Publication details

Fifty Years of Tidewater Glacier Surface Elevation and Retreat Dynamics along the South-East Coast of Spitsbergen (Svalbard Archipelago)



Year of publication 2022
Type Article in Periodical
Magazine / Source Remote Sensing
MU Faculty or unit

Faculty of Science

Keywords tidewater glaciers; surface elevation changes; glacier geometry; Svalbard
Description Tidewater glaciers on the east coast of Svalbard were examined for surface elevation changes and retreat rate. An archival digital elevation model (DEM) from 1970 (generated from aerial images by the Norwegian Polar Institute) in combination with recent ArcticDEM were used to compare the surface elevation changes of eleven glaciers. This approach was complemented by a retreat rate estimation based on the analysis of Landsat and Sentinel-2 images. In total, four of the 11 tidewater glaciers became land-based due to the retreat of their termini. The remaining tidewater glaciers retreated at an average annual retreat rate of 48 m year(-1), and with range between 10-150 m year(-1).
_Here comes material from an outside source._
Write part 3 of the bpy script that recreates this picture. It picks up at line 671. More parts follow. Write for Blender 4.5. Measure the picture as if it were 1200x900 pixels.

All the glaciers studied experienced thinning in their frontal zones with maximum surface elevation loss exceeding 100 m in the ablation areas of three glaciers. In contrast to the massive retreat and thinning of the frontal zones, a minor increase in ice thickness was recorded in some accumulation areas of the glaciers, exceeding 10 m on three glaciers. The change in glacier geometry suggests an important shift in glacier dynamics over the last 50 years, which very likely reflects the overall trend of increasing air temperatures. Such changes in glacier geometry are common at surging glaciers in their quiescent phase. Surging was detected on two glaciers studied, and was documented by the glacier front readvance and massive surface thinning in high elevated areas.